Milk bottle building was retail outlet for Benewah Creamery
Long before “Got Milk?” became a ubiquitous national ad campaign for the dairy industry, it could easily have been the motto for the Benewah Milk Bottle at 321 S. Cedar in Spokane.
Actually, the milk bottle building really didn’t need any words to get the message across. Just look at it. Message understood.
The 38-foot-tall, stuccoed structure is 15 feet wide at its base and is an example of mimetic architecture, a style which creates structures depicting nonarchitectural objects (teapots, animals, etc.)
The Benewah Milk Bottle was built in 1935 – as was its sister structure at 802 W. Garland – as a retail outlet for creamery operator and merchant Paul E. Newport. Newport came to Spokane in 1922 from St. Maries, where he had started his dairy products business, the Benewah Creamery Co., named for Chief Benewah of the Coeur d’Alene Tribe.
Originally, he planned to build six milk bottle buildings in Spokane at a cost of about $3,700 each, but only completed the two. To celebrate their opening, Newport sponsored a soap box derby on the Post Street hill, just below the Garland Avenue store – an annual event which continued for years.
In addition to a plant which produced an assortment of dairy products, Newport had a half-dozen or so other traditional-looking retail outlet stores in the area, the last one of which closed in 1978. The Benewah Creamery Co. was defunct by 1979.
The store on Garland has since been a secondhand store and today, Mary Lou’s Milk Bottle sandwich, burger and ice cream store operates at the site. The Benewah Milk Bottle on Cedar, which is on the National Register of Historic Places, was vacant for a number of years, has been used as a storage space and today is home to the Spokane County Democratic Central Committee.

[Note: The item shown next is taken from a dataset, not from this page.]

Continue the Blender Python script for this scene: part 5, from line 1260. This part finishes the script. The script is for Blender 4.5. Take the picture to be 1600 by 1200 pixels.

The well-known local architectural film of Whitehouse and Price made something of a whimsical leap from their other more stately architectural projects when they created the novelty milk bottle buildings back in the ‘30s. These delightful examples of literalism in advertising – where function, structure and material are less important than their representational quality – contrast significantly with Whitehouse and Price’s grand Cathedral of St. John the Evangelist, Hutton Settlement, Spokane Civic Building/Chamber of Commerce on Riverside in downtown Spokane and various homes and college administration buildings in Washington, Idaho, Oregon and Montana.
But, surely, none of those other structures can put a smile on your face by just catching a glimpse of them – or make you long for a moo-stache of your very own.